Anonymous Anonymous said...

It’s a shame Italy won the world cup, sure they put the final goals in, but their overall acting performance doesn’t represent what the world game is all about. It seems the same Italian players keep falling creating controversial penalties at critical times in critical games. If you compare this type of play with the rest of the world cup teams then you can clearly see the advantage it gives a team in what most would describe as dimsal play from an otherwise very professional group of players.
Why do they play like this? Well that’s anyone’s guess.

To think the Aussies walked all over the Italians in our recent match proves to me as well as 95 per cent of Australians as well as 80 per cent of the world that if it wasn’t for that fall in the dying seconds creating a penalty which in turn put a goal against us we undoubtedly would have been in the final, possibly winning the world cup.
Go the Aussies… NB

Wed. Jul. 12, 11:12:00 am AEST  
Anonymous Pinuts Pethia said...

Referee of the tournament?

Mon. Jul. 17, 04:11:00 pm AEST  
Blogger The Round Ball Analyst said...

Pinuts....

It just got better by the game;

Markus Merk was outstanding in the Brazil v Australia game,

Graham Poll was better in the Croatia v Australia game,

The Russian Valentin Ivanov was in total control of the Holland/Portugal 2nd round,

But surely no-one was better than Medina Cantalejo at the Fritz Walter!!!

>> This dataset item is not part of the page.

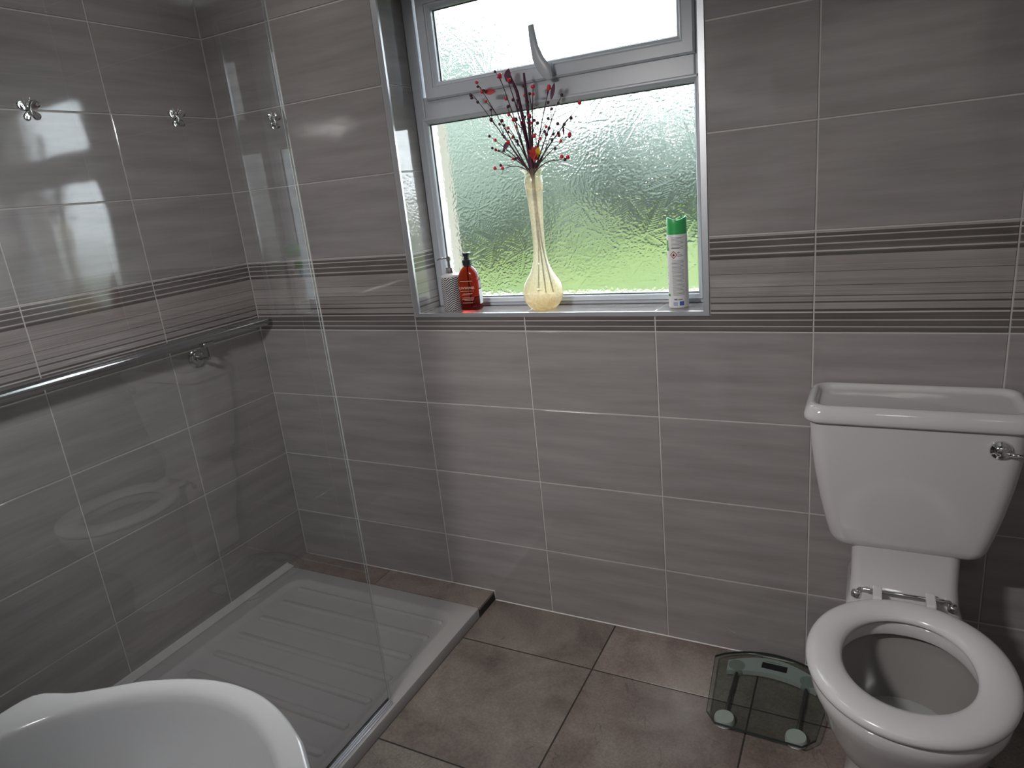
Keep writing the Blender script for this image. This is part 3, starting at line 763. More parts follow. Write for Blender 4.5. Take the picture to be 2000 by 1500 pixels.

On serious side, FIFA really does need to look at the whole officiating of the world cup, whether that includes the introduction of video analysis or making a concerted effort to stamp out the cynical play-acting that increasingly took-over the tournament.

As the games got tighter and more important, the stakes lifted, tactics became more defensive meaning teams needed to find an edge somewhere, which unfortauntely meant many resorted to cynical means to obtain that edge.

But the officals can/should see this, and come down hard.

It all comes from the top, so it'll be interesting to see Blatter's response.